В Троице-Сергиеву лавру я отправился в воскресенье. Она, как известно, стоит на холме, отчего все сооружения за монастырской крепостной стеной кажутся сказочно высокими, а вся она неприступной. Она немножко пугает, когда подходишь к ней, нагромождением своих строений, высотою стен. Чувствуешь себя как во сне, на пороге надвигающегося кошмара. Не знаю, но так, по крайней мере, было со мной. Однако внутри, за стеною впечатление ото всего уже другое, хотя монументальность продолжает уничижать. Троицкий собор не…
4 мая. Тогда я не успел дописать, что хотел. Сегодня, может быть, закончу о Лавре. Но прежде, вот о чем: мне пришло на ум, что то, что проходит через мои руки по работе, в чем я так или иначе участвую, как ни как, есть все же, если не страницы, то строки истории отечественной целлюлозно-бумажной промышленности, а потому может быть надо было бы кое что для памяти записывать. Меня постоянно удручает, что в результате моего труда не появляются ценности, о которых я мог бы с уверенностью сказать, что они будут полезными людям: я не делаю ни гвоздей, ни космических кораблей. Я делаю и переделываю, составляю и пересоставляю план развития целлюлозно-бумажной промышленности. Но то, что мы нащупываем, те направления, которые начинают вырисовываться, если составить себе труд и разобраться в наших следах, все это часть истории нашего хозяйства, нашего планирования, нашей союзной промышленности, прежде всего русской. Даже если наша работа на поверку окажется бесполезным блужданием, ошибкой, то слов из песни не выбросишь — это все равно строчки истории нашей Отчизны. Может быть, надо это записывать? Может быть, такие записки потом оказались бы полезными, хотя бы в какой-нибудь доле будущему историку наших дней или нашей отрасли промышленности?
Теперь о Лавре. Но впечатления стерлись, и уже не хочется об этом писать. Вот почему дневники задним числом не пишутся, а только по горячему следу.

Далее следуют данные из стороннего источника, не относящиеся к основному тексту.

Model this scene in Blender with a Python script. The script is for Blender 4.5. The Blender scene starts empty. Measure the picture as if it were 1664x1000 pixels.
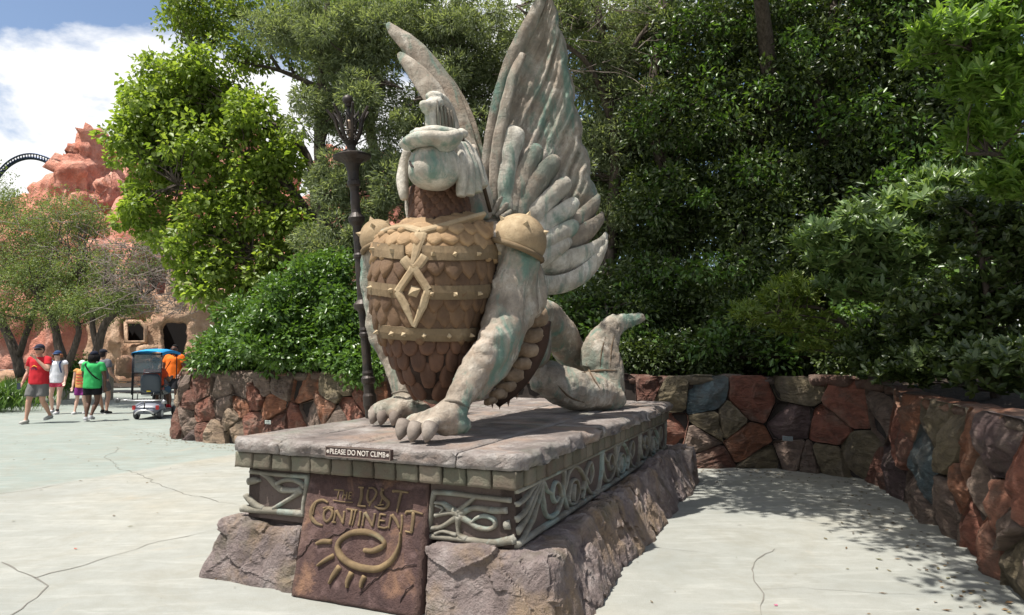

О Троицком соборе, ровеснике собора Андроникова монастыря, я хотел сказать, что верх его в том виде, в каком он сейчас находится, это, конечно, позднейшая перестройка. Видно, где кончается его белокаменная кладка и начинается кирпич. Этим кирпичом заложено пространство между килевидными закомарами, а верх храма выровнен и завершен четырехскатной крышей. Когда-то это, конечно, было не так и было лучше: тут должна быть не четырехскатная, гладкая крыша, а живописное покрытие по закомарам, из которых и посреди которых должен строго возвышаться подкупольный барабан.
Лавра — живой музей. По дорожкам монастырского сада время от времени проходят монахи в своем строгом, красивом облачении. Среди них есть и молодые. У этих последних лица особенно строги. Наверно среди них есть самобытные и сильные характеры. Поговорить, конечно, не пришлось. Лавра сейчас как малый остров прошлого стоит среди безбрежного океана новой жизни.
Когда я уже спустился с холма и шел к станции, там на этом острове, запели колокола. Звук их мне показался призывным — он грустен, как воспоминание.
За последнее время я дважды побывал в церквах во время богослужения. Во мне многое могло бы ожить, всколыхнуться после этих посещений, но каждый раз я уходил подавленным, как от чего-то убогого, чему я оказался свидетелем. В то же время я почти завидую тем, которые живут религиозным чувством — «блажен, кто верует, тепло ему на свете», но верить уже не могу; во многое уже не верю. Однако, уверенность, что истина не может быть беднее заблуждения, во мне жива, и я все еще надеюсь разбогатеть (духовно).